YETENEK AVINA ÇIKACAĞIZ ı
Hangi dallar üzerinde yoğunlaştınız?
Müzik, Dans, Tiyatro ve Görsel Sanatlar olarak dört ana dalda açılacak. Artı olarak el işlerine de gireceğiz burada, resim, heykel, çinicilik gibi her şey. Bunların başlarına konservatuardan mezun olmuş genç insanları geçireceğiz. Sanatçıların çoğu İzmir'den gitmedir. Çünkü Sanat Ege'de doğmuştur, Ege'de vardır. Artık çok göç vermek istemiyorum ben. Bir şeyler yapacaksak biz burada yapalım. Konservatuarda yetiştirdiğimiz çocukları oyuncu olarak onlara verelim. İstanbul'dan buraya dizide oynatmak için oyuncu getiriyorlar. Burada da insanlar var yani, burası uzay değil. Platoları belirleyelim istiyorum ve aynı zamanda Yarımada Televizyonu ve Yarımada Radyosu kurmak istiyorum. Mübadele ile çok göç aldı bu kıyılar. Buraya bu şekilde gelen şarkılar, ninniler, hikayeler var, insanlar öldükçe bunlarda ölüyor. Bunları bu konservatuvar çerçevesinde arşivlemek istiyorum. ı
Konservatuvar, yarımadaya dağılacak mı?
Tüm amacımız bu konservatuvarı sadece Urla'da bırakmamak ve ana merkezi Urla'ya açıp daha sonra Yarımada'ya bağlı tüm ilçelerde açmak. Her şeyden önemlisi ben tek tek okulları tarayacağım. Yetenekli çocukları bulduğumuzda devlet konservatuvarlarına hazırlayacağız onları, ücretsiz bir şekilde. Maddi durumları iyi değilse sivil toplum kuruluşları aracılığıyla onlara burs sağlayacağız ve onları okutacağız. Onlar gidip okuyacaklar ve mezun olup geldiklerinde onlara bırakacağız bu konservatuvarı. Biz de bir başka yere gideriz ve orada başlatırız yine.

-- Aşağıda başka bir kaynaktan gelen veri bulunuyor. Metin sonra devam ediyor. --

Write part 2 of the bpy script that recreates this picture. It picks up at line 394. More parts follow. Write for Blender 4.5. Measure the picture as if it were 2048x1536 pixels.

"Sanat insanın kendini en iyi ifade etme biçimidir"
İnsanların kendini anlatmaya çalışması ile sanatın doğduğunu söyleyen Sedat Şenoğlu. "Konuşmayı bilmedikleri için dans ettiler. Daha sonra sorunlarını anlatmak için tiyatro yaptılar. Mutluluklarını anlatmak için müzik yaptılar. Özlemlerini uyandırmak için resim yaptılar. Sanat ifade biçiminin en güzelidir." dedi.
"Televizyonun bozduklarını sanatla onaracağız"
Anladığım kadarıyla bir sınır olmayacak konservatuvarda. Müracaat edenlerin bir yaş ortalamasını alayım dedim, alamadım. Çünkü 2 yaşında çocuk da var, 86 yaşında amca da var. 86 yaşındaki insanlar gelmiş kayıt olmuşlar, müzik tiyatro yapmak istiyorlar. Bu insanlara bizim mutlaka ve mutlaka cevap vermemiz lazım. Öncelikle kitlenin ne istediğini öğreneceğiz. Yönlendirmeler mutlak ve mutlak insanların talepleri ile olacak, onlara bir sınır koymayacağız. Biz birlikte düşünmeyi, konuşmayı, küçüklerimize sevgiyi, büyüklerimize saygıyı bunların hepsini unuttuk. Bunları ancak ve ancak bir sanatla yapabiliriz. Televizyon bunları bizden koparttı, ilişkileri paramparça etti. Ama biz bunu bu tür birliktelikler ile sağlayacağız.